The program generates rainbow colors across all pixels and rotates more or less slowly, depending on the wait parameter (lines 25 and 31). CircuitPython does not support interrupts, so if you want to connect an additional button to the Trinket M0 (e.g., for an on/off switch or to switch between effects), you have to query the switch at a suitable point. In the example, this would be either inside the while loop (lines 33-34) or before line 31.

In Motion

A continuous rotation servomotor rotates the music box. In contrast to stepper motors, which support precise positional control, only speed and direction can be specified for rotating servos.

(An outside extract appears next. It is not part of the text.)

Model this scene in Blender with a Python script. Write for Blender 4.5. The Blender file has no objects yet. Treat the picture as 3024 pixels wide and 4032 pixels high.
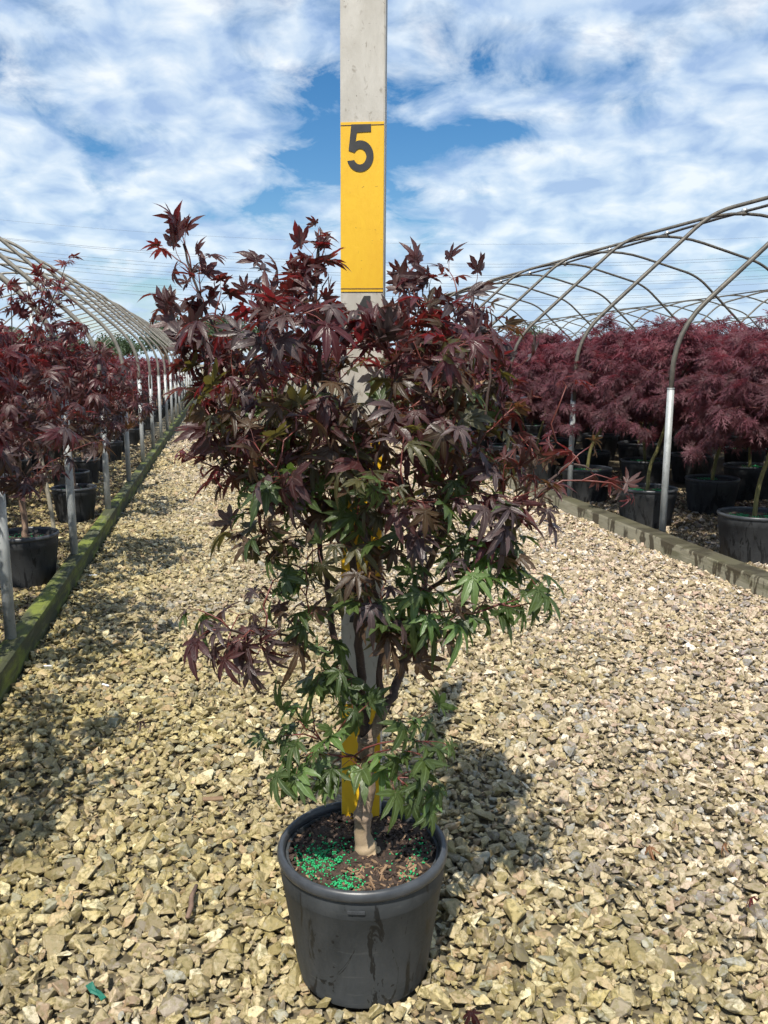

In this project, I use a Fitec FS90R [3] ($5, EUR6; Figure 3), which is available from various vendors.

Figure 3: A continuous rotation servomotor like the Fitec FS90R allows you to control the direction and speed of rotation.

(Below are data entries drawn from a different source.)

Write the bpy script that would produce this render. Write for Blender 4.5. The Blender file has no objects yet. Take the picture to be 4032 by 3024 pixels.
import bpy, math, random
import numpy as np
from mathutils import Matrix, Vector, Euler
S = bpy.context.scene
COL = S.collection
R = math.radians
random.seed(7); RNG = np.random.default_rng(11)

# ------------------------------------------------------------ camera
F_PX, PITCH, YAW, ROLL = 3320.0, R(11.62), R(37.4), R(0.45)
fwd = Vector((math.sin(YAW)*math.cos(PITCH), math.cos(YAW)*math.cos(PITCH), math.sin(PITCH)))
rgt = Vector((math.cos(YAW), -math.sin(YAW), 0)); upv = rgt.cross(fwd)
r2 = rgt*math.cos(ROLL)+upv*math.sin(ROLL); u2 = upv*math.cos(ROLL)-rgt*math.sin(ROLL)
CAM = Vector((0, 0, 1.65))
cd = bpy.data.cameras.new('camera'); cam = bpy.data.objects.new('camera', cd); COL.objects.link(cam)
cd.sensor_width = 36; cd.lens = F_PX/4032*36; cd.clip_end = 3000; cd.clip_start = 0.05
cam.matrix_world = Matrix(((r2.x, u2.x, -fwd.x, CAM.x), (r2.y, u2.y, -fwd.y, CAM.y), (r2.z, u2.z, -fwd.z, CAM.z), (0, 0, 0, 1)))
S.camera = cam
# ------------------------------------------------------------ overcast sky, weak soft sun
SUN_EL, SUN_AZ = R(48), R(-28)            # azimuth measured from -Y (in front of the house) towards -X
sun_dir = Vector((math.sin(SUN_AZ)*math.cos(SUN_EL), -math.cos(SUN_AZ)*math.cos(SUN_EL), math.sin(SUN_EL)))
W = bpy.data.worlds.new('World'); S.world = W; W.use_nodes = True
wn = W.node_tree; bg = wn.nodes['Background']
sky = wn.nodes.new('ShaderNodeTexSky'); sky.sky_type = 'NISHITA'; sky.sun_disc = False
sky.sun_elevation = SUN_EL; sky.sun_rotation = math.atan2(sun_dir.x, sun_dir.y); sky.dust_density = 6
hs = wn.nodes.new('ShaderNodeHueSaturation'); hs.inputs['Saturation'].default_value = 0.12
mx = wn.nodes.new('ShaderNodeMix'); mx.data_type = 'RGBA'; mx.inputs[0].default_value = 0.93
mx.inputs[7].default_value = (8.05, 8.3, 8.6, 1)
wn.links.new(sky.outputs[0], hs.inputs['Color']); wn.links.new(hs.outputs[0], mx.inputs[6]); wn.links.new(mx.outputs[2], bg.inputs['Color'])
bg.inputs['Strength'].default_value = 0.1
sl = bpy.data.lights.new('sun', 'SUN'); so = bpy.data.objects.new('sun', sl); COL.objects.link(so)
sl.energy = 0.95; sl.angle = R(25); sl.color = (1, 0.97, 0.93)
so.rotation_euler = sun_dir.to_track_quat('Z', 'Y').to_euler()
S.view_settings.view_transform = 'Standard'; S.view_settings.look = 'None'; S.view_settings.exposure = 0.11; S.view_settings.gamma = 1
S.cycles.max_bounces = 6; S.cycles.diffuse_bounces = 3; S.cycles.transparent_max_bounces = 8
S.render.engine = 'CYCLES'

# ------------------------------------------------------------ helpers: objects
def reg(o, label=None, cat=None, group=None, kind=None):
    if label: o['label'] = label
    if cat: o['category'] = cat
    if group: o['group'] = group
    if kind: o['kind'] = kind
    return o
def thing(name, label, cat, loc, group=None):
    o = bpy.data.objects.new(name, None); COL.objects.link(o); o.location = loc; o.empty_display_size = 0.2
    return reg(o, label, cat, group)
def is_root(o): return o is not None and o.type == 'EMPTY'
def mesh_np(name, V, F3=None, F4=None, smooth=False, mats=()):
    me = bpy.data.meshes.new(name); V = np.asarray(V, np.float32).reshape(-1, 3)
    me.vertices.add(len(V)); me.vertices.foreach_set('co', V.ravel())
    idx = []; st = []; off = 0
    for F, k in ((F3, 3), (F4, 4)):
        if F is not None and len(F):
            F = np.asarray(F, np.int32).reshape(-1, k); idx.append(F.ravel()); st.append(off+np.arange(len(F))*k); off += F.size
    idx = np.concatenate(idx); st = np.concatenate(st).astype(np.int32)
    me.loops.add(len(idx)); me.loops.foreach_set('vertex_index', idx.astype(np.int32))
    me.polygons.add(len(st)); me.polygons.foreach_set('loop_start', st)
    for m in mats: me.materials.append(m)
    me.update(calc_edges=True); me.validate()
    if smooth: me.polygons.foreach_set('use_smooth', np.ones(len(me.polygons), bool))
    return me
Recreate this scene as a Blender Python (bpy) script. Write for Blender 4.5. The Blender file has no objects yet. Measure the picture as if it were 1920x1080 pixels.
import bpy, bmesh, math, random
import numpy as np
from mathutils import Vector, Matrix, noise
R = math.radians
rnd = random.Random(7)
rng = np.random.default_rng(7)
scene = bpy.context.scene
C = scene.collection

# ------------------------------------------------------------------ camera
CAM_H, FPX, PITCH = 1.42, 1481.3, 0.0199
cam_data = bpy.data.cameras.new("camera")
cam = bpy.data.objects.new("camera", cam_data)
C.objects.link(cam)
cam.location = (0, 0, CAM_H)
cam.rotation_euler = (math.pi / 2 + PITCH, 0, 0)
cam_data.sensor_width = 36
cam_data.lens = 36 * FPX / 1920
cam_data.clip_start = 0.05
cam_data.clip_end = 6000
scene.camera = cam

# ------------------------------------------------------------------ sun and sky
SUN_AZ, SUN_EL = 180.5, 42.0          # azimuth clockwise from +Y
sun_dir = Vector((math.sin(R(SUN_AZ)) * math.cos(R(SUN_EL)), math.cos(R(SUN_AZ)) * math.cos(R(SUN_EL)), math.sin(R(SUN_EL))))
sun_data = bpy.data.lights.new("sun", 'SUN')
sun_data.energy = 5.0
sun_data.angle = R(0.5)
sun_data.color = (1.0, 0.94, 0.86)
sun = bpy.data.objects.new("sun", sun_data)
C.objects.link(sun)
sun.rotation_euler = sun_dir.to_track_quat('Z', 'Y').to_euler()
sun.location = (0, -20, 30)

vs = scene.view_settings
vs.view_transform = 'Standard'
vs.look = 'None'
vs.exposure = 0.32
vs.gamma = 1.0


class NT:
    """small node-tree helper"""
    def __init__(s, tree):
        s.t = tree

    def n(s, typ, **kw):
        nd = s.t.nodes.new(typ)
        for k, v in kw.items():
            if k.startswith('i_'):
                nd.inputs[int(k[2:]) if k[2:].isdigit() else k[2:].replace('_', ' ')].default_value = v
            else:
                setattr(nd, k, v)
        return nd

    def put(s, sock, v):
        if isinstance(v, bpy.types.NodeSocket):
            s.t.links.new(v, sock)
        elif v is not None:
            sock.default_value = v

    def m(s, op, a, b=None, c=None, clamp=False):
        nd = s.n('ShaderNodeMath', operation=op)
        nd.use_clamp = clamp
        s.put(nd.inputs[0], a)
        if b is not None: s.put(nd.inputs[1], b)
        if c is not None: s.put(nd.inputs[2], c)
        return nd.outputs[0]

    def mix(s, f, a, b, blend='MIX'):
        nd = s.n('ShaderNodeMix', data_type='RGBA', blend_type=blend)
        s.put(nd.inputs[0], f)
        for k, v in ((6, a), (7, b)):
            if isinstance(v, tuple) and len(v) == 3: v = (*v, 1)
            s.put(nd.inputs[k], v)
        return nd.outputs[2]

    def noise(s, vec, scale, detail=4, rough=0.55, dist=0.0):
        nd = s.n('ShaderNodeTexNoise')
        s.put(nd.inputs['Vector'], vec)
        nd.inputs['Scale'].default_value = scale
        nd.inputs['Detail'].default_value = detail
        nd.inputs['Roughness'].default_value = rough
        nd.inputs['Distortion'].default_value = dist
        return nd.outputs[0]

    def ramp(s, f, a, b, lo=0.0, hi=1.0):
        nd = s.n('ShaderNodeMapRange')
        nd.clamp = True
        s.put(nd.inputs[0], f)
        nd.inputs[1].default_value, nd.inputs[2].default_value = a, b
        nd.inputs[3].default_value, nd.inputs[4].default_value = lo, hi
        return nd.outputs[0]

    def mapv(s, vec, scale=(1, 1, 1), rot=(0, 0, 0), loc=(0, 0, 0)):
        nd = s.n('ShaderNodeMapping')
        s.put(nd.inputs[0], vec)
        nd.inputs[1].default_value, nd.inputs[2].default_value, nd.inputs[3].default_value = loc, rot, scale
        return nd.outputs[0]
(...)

Again, a few lines of code are all you need for control (Listing 2). First, a pulse-width modulation (PWM) object is created in line 6, along with a control object for the motor in line 7. The throttle parameter controls the direction (sign) as well as the speed and expects values between -1 and 1. Depending on the model and power supply, the motor does not stop for a value of  . In my lab, it stopped for values between 0.05 and 0.10.

01 import time
02 import board
03 import pulseio
04 from adafruit_motor import servo
05
06 pwm = pulseio.PWMOut(board.D0, frequency=50)
07 my_servo = servo.ContinuousServo(pwm)
08 my_servo.throttle = 0.01
09
10 while True:
11   time.sleep(1)

Without a while loop, the program ends and the microcontroller resets the hardware – hence lines 10 and 11. You can start, stop, or change the speed of the motor within this loop, but for this project, no further support after startup would be practical, because you will be manipulating the LEDs in the while loop of the main program (Listing 1).